PROBLEM
Work out the number of lines containing "scene". Answer with nothing but that number.

RECORDED DATA
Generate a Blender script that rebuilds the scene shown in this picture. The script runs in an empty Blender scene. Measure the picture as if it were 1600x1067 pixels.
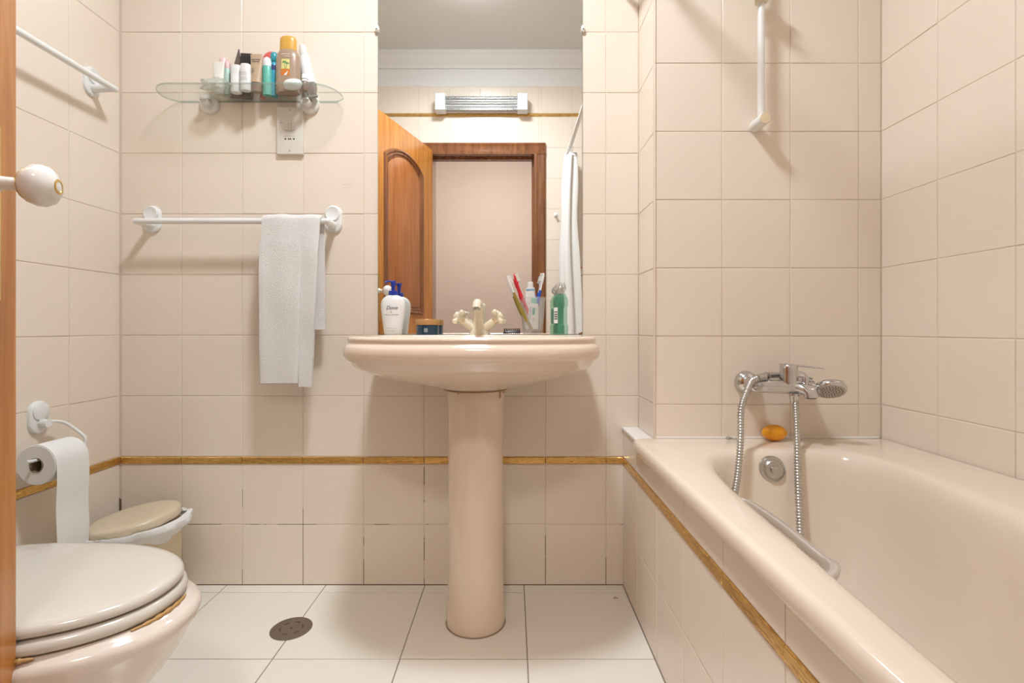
import bpy, math, random
from mathutils import Vector, Matrix
random.seed(7)
sc = bpy.context.scene
COL = sc.collection
PI = math.pi
# ------------------------------------------------------------------ camera
F, HX, HY, CZ = 790.0, 800.0, 513.0, 0.846
cam_d = bpy.data.cameras.new('camera'); cam = bpy.data.objects.new('camera', cam_d); COL.objects.link(cam)
cam.location = (0, 0, CZ); cam.rotation_euler = (PI/2, 0, 0)
cam_d.sensor_width = 36; cam_d.lens = F/1600*36; cam_d.shift_y = -20.5/1600; cam_d.clip_start = 0.01
sc.camera = cam
# ------------------------------------------------------------------ world, exposure
w = bpy.data.worlds.new('world'); sc.world = w; w.use_nodes = True
w.node_tree.nodes['Background'].inputs[0].default_value = (1, .93, .86, 1)
w.node_tree.nodes['Background'].inputs[1].default_value = 0.3
sc.view_settings.view_transform = 'Standard'; sc.view_settings.look = 'None'
sc.view_settings.gamma = 1; sc.view_settings.use_curve_mapping = False
sc.view_settings.exposure = 1.17
LAMP_POS = (-.19, .84, 2.63)
LAMP_STRENGTH = 27.0
LAMP_WATTS = 7.3
LAMP_COL = (.90, .98, 1.06)
HALL_STRENGTH = 37.0
HALL_COL = (.98, .95, .92)
al = bpy.data.lights.new('lamp_light', 'AREA'); al.shape = 'DISK'; al.size = .23; al.energy = LAMP_WATTS; al.color = (LAMP_COL[0]/1.06, LAMP_COL[1]/1.06, 1); al.spread = math.radians(157)
alo = bpy.data.objects.new('lamp_light', al); COL.objects.link(alo); alo.location = (LAMP_POS[0], LAMP_POS[1], LAMP_POS[2]-.052)
# ------------------------------------------------------------------ helpers
def P(x, y, Y): return Vector(((x-HX)*Y/F, Y, CZ-(y-HY)*Y/F))
def newmat(name):
    m = bpy.data.materials.new(name); m.use_nodes = True
    nt = m.node_tree; return m, nt, nt.nodes['Principled BSDF']
def mat(name, col, rough=.4, metal=0, spec=.5, coat=0, emis=None, es=0, sub=0, bump=0, bscale=50, bdist=.001, alpha=1, trans=0, var=0, vscale=8, col2=None):
    m, nt, b = newmat(name); L = nt.links
    b.inputs['Base Color'].default_value = (*col, 1); b.inputs['Roughness'].default_value = rough
    b.inputs['Metallic'].default_value = metal; b.inputs['Specular IOR Level'].default_value = spec
    b.inputs['Coat Weight'].default_value = coat; b.inputs['Coat Roughness'].default_value = .05
    b.inputs['Alpha'].default_value = alpha; b.inputs['Transmission Weight'].default_value = trans
    if emis: b.inputs['Emission Color'].default_value = (*emis, 1); b.inputs['Emission Strength'].default_value = es
    if sub: b.inputs['Subsurface Weight'].default_value = sub; b.inputs['Subsurface Radius'].default_value = (.02, .012, .008)
    tc = nt.nodes.new('ShaderNodeTexCoord')
    if bump:
        n = nt.nodes.new('ShaderNodeTexNoise'); n.inputs['Scale'].default_value = bscale; n.inputs['Detail'].default_value = 3
        L.new(tc.outputs['Object'], n.inputs['Vector'])
        bp = nt.nodes.new('ShaderNodeBump'); bp.inputs['Strength'].default_value = bump; bp.inputs['Distance'].default_value = bdist
        L.new(n.outputs['Fac'], bp.inputs['Height']); L.new(bp.outputs['Normal'], b.inputs['Normal'])
    if col2 is None: col2 = tuple(c*(1-.12) for c in col); var = var or .35
    n = nt.nodes.new('ShaderNodeTexNoise'); n.inputs['Scale'].default_value = vscale; n.inputs['Detail'].default_value = 2
    L.new(tc.outputs['Object'], n.inputs['Vector'])
    mx = nt.nodes.new('ShaderNodeMix'); mx.data_type = 'RGBA'
    mx.inputs[6].default_value = (*col, 1); mx.inputs[7].default_value = (*col2, 1)
    ml = nt.nodes.new('ShaderNodeMath'); ml.operation = 'MULTIPLY'; ml.inputs[1].default_value = var
    L.new(n.outputs['Fac'], ml.inputs[0]); L.new(ml.outputs[0], mx.inputs[0]); L.new(mx.outputs[2], b.inputs['Base Color'])
    return m
def tilemat(name, c1, c2, rough, wav=.12):
    m, nt, b = newmat(name); L = nt.links
    g = nt.nodes.new('ShaderNodeNewGeometry'); tc = nt.nodes.new('ShaderNodeTexCoord')
    n = nt.nodes.new('ShaderNodeTexNoise'); n.inputs['Scale'].default_value = 5; n.inputs['Detail'].default_value = 4
    L.new(tc.outputs['Object'], n.inputs['Vector'])
    a = nt.nodes.new('ShaderNodeMath'); a.operation = 'MULTIPLY_ADD'; a.inputs[1].default_value = .45
    L.new(g.outputs['Random Per Island'], a.inputs[0]); 
    a2 = nt.nodes.new('ShaderNodeMath'); a2.operation = 'MULTIPLY'; a2.inputs[1].default_value = .55
    L.new(n.outputs['Fac'], a2.inputs[0]); L.new(a2.outputs[0], a.inputs[2])
    mx = nt.nodes.new('ShaderNodeMix'); mx.data_type = 'RGBA'
    mx.inputs[6].default_value = (*c1, 1); mx.inputs[7].default_value = (*c2, 1)
    L.new(a.outputs[0], mx.inputs[0]); L.new(mx.outputs[2], b.inputs['Base Color'])
    b.inputs['Roughness'].default_value = rough; b.inputs['Specular IOR Level'].default_value = .5
    n2 = nt.nodes.new('ShaderNodeTexNoise'); n2.inputs['Scale'].default_value = 9; n2.inputs['Detail'].default_value = 1
    L.new(tc.outputs['Object'], n2.inputs['Vector'])
    bp = nt.nodes.new('ShaderNodeBump'); bp.inputs['Strength'].default_value = wav; bp.inputs['Distance'].default_value = .004
    L.new(n2.outputs['Fac'], bp.inputs['Height']); L.new(bp.outputs['Normal'], b.inputs['Normal'])
    return m
def woodmat(name, c1, c2, rough=.25):
    m, nt, b = newmat(name); L = nt.links
    tc = nt.nodes.new('ShaderNodeTexCoord'); mp = nt.nodes.new('ShaderNodeMapping')
    mp.inputs['Scale'].default_value = (14, 14, .9); L.new(tc.outputs['Object'], mp.inputs['Vector'])
    n = nt.nodes.new('ShaderNodeTexNoise'); n.inputs['Scale'].default_value = 3.0; n.inputs['Detail'].default_value = 8
    n.inputs['Distortion'].default_value = .8; L.new(mp.outputs[0], n.inputs['Vector'])
    r = nt.nodes.new('ShaderNodeValToRGB'); r.color_ramp.elements[0].position = .35; r.color_ramp.elements[1].position = .7
    r.color_ramp.elements[0].color = (*c2, 1); r.color_ramp.elements[1].color = (*c1, 1)
    L.new(n.outputs['Fac'], r.inputs[0]); L.new(r.outputs[0], b.inputs['Base Color'])
    b.inputs['Roughness'].default_value = rough; b.inputs['Coat Weight'].default_value = .4; b.inputs['Coat Roughness'].default_value = .12
    return m
def thinglass(name, tint=(.93, .97, .95), refl=.09, rough=.02, white=0, wcol=(.9, .9, .88)):
    m, nt, b = newmat(name); L = nt.links; nt.nodes.remove(b)
    out = nt.nodes['Material Output']
    t = nt.nodes.new('ShaderNodeBsdfTransparent'); t.inputs[0].default_value = (*tint, 1)
    g = nt.nodes.new('ShaderNodeBsdfGlossy'); g.inputs['Roughness'].default_value = rough
    fr = nt.nodes.new('ShaderNodeFresnel'); gn = nt.nodes.new('ShaderNodeNewGeometry'); ma = nt.nodes.new('ShaderNodeMath'); ma.operation = 'MULTIPLY_ADD'; ma.inputs[1].default_value = 1/1.45-1.45; ma.inputs[2].default_value = 1.45
    L.new(gn.outputs['Backfacing'], ma.inputs[0]); L.new(ma.outputs[0], fr.inputs[0])
    mx = nt.nodes.new('ShaderNodeMixShader'); L.new(fr.outputs[0], mx.inputs[0]); L.new(t.outputs[0], mx.inputs[1]); L.new(g.outputs[0], mx.inputs[2])
    last = mx
    if white:
        d = nt.nodes.new('ShaderNodeBsdfDiffuse'); d.inputs[0].default_value = (*wcol, 1)
        m2 = nt.nodes.new('ShaderNodeMixShader'); m2.inputs[0].default_value = white
        L.new(mx.outputs[0], m2.inputs[1]); L.new(d.outputs[0], m2.inputs[2]); last = m2
    L.new(last.outputs[0], out.inputs[0]); return m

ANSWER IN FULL
2